Lors du dernier remplissage, ajouter dans votre eau une petite goutte d’agent mouillant ou, à défaut, de liquide vaisselle. Cela va permettre d’éviter d’avoir des traces de calcaire sur votre pellicule. Mais n’en mettez pas trop, ou cela aura l’effet inverse en laissant des résidus de produit au séchage.
Etape 7 – Séchage
Votre pellicule est maintenant prête, vous pouvez la récupérer. Cependant, attention, elle est encore très fragile, ne mettez pas vos doigts sur les photos.
Accrochez-la à la verticale, et laissez-la sécher pendant bien 2h. Mettez-y un poids au bas pour qu’elle reste bien droite. Il existe des pinces de séchages idéales pour cela, mais autrement, des pinces à linge peuvent tout de même convenir en dépannage.

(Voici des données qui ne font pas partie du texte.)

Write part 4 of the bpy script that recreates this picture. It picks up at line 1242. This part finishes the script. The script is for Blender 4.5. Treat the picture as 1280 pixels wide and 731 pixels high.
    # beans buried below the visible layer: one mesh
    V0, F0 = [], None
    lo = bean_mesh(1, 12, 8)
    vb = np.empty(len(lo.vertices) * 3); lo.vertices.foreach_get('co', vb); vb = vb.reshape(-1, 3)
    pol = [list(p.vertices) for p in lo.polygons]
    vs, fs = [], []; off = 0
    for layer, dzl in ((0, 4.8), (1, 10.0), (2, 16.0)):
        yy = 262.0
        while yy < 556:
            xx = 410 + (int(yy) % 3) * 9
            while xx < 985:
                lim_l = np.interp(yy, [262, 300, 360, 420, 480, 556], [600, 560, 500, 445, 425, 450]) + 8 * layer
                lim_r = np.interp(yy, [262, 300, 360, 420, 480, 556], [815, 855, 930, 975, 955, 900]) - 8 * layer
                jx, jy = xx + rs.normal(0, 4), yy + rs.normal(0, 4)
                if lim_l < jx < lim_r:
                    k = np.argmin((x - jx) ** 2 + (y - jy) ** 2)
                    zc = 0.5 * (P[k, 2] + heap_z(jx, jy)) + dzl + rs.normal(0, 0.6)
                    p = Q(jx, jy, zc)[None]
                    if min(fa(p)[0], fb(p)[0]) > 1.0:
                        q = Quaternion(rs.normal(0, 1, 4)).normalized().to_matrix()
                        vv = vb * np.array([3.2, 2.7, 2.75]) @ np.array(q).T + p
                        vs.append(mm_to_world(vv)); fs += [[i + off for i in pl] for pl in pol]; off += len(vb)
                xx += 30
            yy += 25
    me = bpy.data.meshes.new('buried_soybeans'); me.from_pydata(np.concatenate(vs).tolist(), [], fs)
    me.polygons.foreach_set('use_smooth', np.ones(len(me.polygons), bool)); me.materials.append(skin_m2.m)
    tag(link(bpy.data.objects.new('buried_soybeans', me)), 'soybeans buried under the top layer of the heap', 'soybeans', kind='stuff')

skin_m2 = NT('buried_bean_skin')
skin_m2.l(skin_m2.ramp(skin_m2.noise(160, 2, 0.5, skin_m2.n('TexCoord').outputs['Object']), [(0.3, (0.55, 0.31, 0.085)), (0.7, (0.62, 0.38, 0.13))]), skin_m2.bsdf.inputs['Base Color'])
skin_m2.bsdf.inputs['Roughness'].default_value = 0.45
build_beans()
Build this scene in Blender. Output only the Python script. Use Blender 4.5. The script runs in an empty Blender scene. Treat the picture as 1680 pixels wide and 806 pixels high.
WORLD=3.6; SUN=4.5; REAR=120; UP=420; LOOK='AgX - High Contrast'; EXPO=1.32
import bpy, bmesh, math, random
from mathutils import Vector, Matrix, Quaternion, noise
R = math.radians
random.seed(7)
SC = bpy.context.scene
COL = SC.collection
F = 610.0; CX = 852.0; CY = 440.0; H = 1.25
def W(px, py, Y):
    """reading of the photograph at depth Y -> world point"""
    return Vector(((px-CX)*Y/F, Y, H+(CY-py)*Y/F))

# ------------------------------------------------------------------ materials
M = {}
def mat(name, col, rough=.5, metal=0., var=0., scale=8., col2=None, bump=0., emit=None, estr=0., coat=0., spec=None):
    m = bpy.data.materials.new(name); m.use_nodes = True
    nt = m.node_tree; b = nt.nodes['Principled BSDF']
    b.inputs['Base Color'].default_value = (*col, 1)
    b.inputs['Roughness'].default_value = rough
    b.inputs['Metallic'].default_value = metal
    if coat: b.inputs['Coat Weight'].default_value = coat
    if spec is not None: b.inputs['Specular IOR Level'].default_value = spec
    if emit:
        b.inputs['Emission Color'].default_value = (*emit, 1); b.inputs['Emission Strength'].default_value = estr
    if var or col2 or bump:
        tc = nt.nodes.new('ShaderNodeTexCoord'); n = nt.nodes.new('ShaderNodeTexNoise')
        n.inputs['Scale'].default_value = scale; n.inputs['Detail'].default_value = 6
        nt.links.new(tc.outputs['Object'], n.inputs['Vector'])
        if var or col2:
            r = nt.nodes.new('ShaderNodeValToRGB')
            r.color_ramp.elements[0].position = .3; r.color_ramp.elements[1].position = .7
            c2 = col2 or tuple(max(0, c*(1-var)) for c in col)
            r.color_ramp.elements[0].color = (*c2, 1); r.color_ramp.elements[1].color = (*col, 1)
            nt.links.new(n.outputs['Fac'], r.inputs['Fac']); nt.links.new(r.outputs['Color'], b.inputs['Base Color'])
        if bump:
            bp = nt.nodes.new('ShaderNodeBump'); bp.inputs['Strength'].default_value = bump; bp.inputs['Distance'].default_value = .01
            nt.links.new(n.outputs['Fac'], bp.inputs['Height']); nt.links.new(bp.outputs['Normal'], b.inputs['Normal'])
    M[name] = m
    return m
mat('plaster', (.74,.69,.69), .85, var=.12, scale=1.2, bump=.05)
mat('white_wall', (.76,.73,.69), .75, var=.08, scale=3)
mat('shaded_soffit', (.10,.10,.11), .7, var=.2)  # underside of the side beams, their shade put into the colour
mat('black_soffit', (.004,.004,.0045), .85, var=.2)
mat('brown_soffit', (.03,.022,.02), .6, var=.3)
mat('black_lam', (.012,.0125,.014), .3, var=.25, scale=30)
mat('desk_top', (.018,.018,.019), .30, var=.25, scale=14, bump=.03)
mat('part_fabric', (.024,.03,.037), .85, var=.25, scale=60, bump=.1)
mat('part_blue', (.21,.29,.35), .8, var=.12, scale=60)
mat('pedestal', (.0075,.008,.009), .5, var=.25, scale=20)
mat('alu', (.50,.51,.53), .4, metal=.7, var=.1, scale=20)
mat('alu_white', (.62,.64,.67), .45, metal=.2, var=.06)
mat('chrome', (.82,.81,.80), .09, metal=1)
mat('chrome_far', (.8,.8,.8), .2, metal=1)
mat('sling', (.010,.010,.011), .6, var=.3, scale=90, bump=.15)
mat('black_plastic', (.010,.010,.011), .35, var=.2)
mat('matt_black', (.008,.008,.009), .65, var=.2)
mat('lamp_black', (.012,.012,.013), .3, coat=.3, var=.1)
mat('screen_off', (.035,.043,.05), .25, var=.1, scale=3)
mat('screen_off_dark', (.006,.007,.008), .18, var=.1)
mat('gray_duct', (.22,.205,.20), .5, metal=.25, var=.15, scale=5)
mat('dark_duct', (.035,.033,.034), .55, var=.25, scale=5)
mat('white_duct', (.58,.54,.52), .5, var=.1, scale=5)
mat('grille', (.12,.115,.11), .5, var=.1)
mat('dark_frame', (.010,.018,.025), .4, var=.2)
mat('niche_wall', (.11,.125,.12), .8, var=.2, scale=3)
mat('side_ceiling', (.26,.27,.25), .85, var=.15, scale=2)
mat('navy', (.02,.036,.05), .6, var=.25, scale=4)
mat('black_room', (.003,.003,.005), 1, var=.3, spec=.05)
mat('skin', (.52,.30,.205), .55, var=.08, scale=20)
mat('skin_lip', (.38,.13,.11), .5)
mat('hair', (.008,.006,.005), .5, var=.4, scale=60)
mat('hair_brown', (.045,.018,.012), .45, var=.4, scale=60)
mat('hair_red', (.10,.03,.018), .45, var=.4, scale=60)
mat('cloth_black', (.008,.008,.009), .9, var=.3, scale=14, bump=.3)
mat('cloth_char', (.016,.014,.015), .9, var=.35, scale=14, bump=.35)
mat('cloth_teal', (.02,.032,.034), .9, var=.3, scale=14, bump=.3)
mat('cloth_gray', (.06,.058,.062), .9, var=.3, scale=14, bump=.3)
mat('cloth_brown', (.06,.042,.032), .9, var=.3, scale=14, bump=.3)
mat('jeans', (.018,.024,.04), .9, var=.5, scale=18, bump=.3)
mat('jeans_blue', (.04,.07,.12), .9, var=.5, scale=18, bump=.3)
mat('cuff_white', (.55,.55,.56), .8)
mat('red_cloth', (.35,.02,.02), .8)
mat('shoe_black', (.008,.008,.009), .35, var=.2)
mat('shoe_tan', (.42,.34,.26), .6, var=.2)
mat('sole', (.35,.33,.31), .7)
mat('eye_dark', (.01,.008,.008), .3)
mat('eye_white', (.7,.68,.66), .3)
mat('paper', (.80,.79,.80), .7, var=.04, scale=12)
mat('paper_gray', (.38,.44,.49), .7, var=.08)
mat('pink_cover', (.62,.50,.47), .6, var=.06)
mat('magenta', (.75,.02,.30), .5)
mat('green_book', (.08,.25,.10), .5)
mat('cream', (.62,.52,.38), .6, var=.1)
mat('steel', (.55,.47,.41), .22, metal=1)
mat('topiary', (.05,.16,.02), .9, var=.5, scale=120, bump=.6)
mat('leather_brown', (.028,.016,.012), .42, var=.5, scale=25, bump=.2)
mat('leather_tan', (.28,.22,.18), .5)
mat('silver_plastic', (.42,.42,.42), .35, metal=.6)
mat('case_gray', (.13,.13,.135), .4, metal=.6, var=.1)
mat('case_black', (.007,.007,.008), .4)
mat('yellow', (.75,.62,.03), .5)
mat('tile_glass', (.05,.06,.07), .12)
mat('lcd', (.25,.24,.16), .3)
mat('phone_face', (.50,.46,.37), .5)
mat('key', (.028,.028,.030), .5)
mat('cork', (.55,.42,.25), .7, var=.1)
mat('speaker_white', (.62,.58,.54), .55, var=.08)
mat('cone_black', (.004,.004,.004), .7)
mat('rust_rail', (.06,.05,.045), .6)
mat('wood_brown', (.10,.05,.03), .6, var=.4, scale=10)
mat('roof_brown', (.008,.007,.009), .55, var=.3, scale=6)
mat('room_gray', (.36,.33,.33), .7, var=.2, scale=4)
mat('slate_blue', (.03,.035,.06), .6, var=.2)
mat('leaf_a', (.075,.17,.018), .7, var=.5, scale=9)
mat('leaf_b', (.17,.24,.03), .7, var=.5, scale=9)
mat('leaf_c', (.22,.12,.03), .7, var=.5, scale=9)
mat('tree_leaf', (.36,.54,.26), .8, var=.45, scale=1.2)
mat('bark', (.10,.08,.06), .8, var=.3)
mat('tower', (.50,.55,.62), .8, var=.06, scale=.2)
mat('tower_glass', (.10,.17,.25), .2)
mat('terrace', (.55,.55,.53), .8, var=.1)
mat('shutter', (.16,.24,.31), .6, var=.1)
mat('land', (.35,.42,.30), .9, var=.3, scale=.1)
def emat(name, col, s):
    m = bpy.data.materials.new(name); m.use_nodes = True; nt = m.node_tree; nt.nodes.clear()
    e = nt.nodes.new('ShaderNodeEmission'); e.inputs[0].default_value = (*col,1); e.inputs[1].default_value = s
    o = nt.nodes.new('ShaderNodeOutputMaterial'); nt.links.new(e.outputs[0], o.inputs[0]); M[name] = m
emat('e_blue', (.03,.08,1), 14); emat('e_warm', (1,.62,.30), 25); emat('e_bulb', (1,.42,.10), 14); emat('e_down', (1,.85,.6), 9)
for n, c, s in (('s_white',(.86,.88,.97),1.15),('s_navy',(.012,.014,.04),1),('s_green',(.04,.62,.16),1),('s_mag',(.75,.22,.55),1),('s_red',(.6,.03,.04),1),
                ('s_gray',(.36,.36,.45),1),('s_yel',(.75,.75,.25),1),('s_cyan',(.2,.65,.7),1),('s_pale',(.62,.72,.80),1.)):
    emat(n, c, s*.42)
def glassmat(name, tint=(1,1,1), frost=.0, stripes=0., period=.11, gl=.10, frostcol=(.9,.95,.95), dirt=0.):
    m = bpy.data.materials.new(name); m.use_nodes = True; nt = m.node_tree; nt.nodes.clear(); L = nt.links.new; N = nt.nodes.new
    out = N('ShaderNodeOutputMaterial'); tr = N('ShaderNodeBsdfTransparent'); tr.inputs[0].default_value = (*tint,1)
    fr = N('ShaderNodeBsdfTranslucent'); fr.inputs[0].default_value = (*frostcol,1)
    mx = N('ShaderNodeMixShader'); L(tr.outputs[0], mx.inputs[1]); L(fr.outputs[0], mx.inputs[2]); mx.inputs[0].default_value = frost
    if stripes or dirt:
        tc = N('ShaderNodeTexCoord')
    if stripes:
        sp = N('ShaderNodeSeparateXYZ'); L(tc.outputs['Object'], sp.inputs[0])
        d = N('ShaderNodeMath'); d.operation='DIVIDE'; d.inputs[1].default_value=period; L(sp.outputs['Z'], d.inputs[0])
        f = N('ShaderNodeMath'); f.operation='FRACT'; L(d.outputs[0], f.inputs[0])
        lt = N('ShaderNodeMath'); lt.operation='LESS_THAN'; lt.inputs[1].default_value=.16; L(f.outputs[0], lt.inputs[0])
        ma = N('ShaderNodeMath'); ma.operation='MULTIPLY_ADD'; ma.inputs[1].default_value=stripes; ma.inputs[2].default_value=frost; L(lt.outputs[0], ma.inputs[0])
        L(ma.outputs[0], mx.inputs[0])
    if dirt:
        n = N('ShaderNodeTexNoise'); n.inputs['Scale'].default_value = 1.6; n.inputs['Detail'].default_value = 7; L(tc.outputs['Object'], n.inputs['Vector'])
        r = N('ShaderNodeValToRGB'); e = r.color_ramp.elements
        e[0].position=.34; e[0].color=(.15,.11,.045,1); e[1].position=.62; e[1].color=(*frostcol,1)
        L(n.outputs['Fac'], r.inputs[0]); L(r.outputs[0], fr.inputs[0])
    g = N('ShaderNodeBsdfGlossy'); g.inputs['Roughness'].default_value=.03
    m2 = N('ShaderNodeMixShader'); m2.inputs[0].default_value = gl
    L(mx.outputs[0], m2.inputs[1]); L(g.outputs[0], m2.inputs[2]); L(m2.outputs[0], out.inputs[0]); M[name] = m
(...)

Une fois bien sèche, vos photographies sont prêtes ! On découpe généralement le film par bandes de 4 ou 6 photographies pour faciliter le stockage. Enfin, vous pourrez les scanner vous-même, ou en faisant appel à un professionnel ! Vous pouvez même les tirer, ou les faire tirer, si vous souhaitez obtenir une version papier de vos photos !
Que faire des déchets ?
Evidemment au bout d’un moment, à force d’utiliser des produits pas toujours très bons pour l’environnement, se pose la question de la gestion des déchets. Tous les éléments utilisés pour développer vos pellicules doivent être retraités correctement pour en limiter l’impact.
C’est valable pour le révélateur et le fixateur au minimum, mais c’est aussi valable pour le bain d’arrêt, et même les eaux de rinçage. Certains considèrent que ces deux derniers éléments sont suffisamment dilués pour ne pas avoir un impact plus conséquent que les détergents ménagé. Mais rappelez-vous que si chacun pense ainsi, ça fait énormément de produits dans la nature, récupérez donc autant que possible, d’autant qu’en France le retraitement de ces produits est gratuit pour les particuliers 😊
Vous devez simplement emmener vos déchets dans une déchetterie qui propose la collecte de produits chimiques. Pour éviter tout accident, indiquez sur le contenant la nature du produit donné (révélateur argentique, fixateur argentique, etc…). Voici un lien qui vous permettra de trouver la déchetterie la plus proche de chez vous : où déposer vos déchets chimiques ?
Et voilà !
Vous savez maintenant développer vos pellicules, c’était pas si compliqué non ? Pour ceux qui souhaitent encore compléter leur apprentissage, je vous invite à traîner sur Youtube. Des dizaines de personnes montrent comment développer au mieux ses photos, chacun a ses petites techniques, c’est toujours bien de pouvoir comparer !
excellent blog ou l’on apprend beaucoup de chose pour un novice qui commence tout juste la photo avec un reflex FUJICA AX 3 pour faire du NB et je voudrai développer mes films moi même (économie ) pour les numériser ensuite merci
Merci pour ces explications, claires et pratiques!